The central challenge I face in all of this is making sure I have enough time with my children. I openly discuss everything about my work and my traveling with Amelia and Sage. They know exactly when I’m leaving and when I’m coming home and when they get to go with me. We make calendars; we e-mail and call each other every day. We never lose our sense of connectedness. I stay completely informed about everything that’s going on with them. I work very hard to make it clear to my daughters that they come first with me, and they seem to know that they do. They’re also at an age now when they’re aware of my Herculean work ethic and the necessity for multitasking to the extreme, but they also know deep down that if push came to shove, there would be no choice: it would always be them. I never close the door on them when I’m rehearsing. They can come and sit in my lap. They can interrupt me if they need to. I’ve never wanted them to feel they were competing with music for my attention, and so far, so good. They love music. I don’t push it, but it’s always there, and they’re welcome to it. My general philosophy as a parent is to expose them to as much as is humanly possible—as many kinds of interests, as many kinds of people, places, and situations.
Untold amounts of love go into making sure their needs are met on a daily basis, and happily, I’m now finding it possible to better balance my personal life with my professional life overall. I feel grateful that my mother worked and instilled in me an understanding that while she was different from my friends’ parents, I could be proud of her. We don’t teach our daughters to be dependent anymore, but that wasn’t the case in my mother’s generation. Recently, Sage performed in the children’s chorus of a Russian opera, and when I went backstage to pick her up after the accolades, I said, “Sweetie, you’re skipping rope onstage and you’re supposed to be having fun. May I please have one of your most stellar smiles next time? And sing out!” I had to laugh when I realized that history was repeating itself. I’m not only caretaker of the girls; I’m also their role model. I tell them that I hope they’ll find a life’s ambition that makes them as happy as mine has made me: something they feel passionately about.
One beautiful day in Connecticut, I was driving the girls on errands when my older daughter, who was ten at the time, started singing one of the Queen of the Night’s virtuosic arias from
Die Zauberflöte,
complete with high Fs absolutely perfectly in place. I keep a pitch pipe in the car, because I often warm up while driving (make a note to stay clear of sopranos on the road), and with it I verified that she was even singing in the right key. I looked at her and said, “Amelia, that’s amazing! Where did you hear that?” I had taken them to see the opera, but that was a year earlier.
She smiled and answered, “Oh, I saw it on television the other night. It was in a movie.”
“Oh, so you saw it a few times throughout the week?” I asked, thinking it must have been on the Disney Channel.
She shrugged, seeming totally unimpressed with herself. “No, just once.”
Musical memory is such an interesting gift. Of course, for a week after that both girls sang the Queen of the Night’s aria every time we got into the car, driving it into higher and higher ranges. It was hilarious to me, but deeply puzzling to any little girlfriends of theirs who were riding along with us.

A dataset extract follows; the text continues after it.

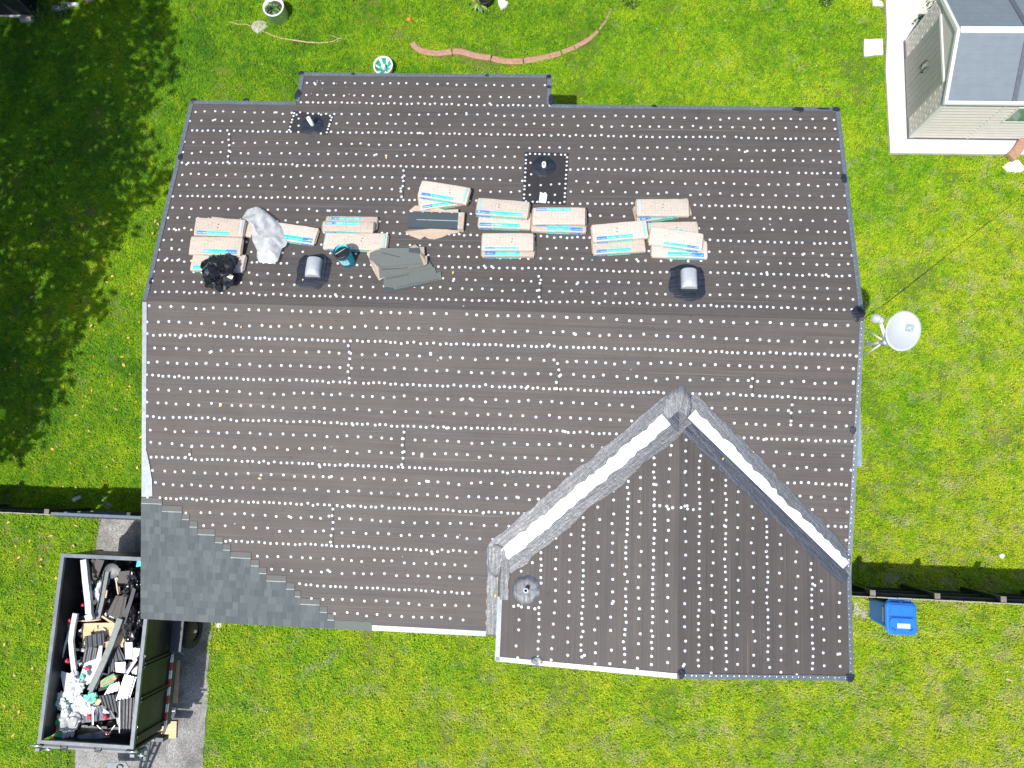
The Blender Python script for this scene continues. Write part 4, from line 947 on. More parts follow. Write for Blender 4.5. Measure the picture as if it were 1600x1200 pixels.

Every time she sang, I told Amelia she was doing a wonderful job, until finally she said to me, “Well, you know, Mom, I
am
considering becoming an opera singer.”
Of course, being an opera singer was the furthest thing from her mind three days later, but for a second at least she had seen it, this thing I have known all along: there must be at least one note in my range that belonged to my grandmother, and certainly my mother’s soprano and my father’s deep love for new music have given much of the color and depth to my sound. Their voices are our inheritance, part of the amalgamation of who we are and what we have learned. We are unique, each human voice, not because we are completely self-generated, but because of how we choose to assemble the countless factors that made us. My voice carries in it the generations before me, generations of my family, of brilliant singers I have admired, of dear friends. It goes on in this book, not the sound of my singing but certainly the work and thought and passion of the discipline. Tiny slivers of my voice will be incorporated into a student I teach in a master class or into the young singer who listens carefully, just as little glimmers of Leontyne Price’s shining high C and Dietrich Fischer-Dieskau’s expansive breath came into me. If this is the past of my voice, then I must believe it is the future as well. My voice will go forward in the same way, not only through recordings but through my daughters and through their daughters and sons as far as the line will take us. It doesn’t mean that everyone will be a singer, but that every one of us will find a passion in life to drive us ahead, and just maybe part of that passion will rest in the voice. People will hear it even in a word that is spoken: the wealth and wonder of all the music that came before.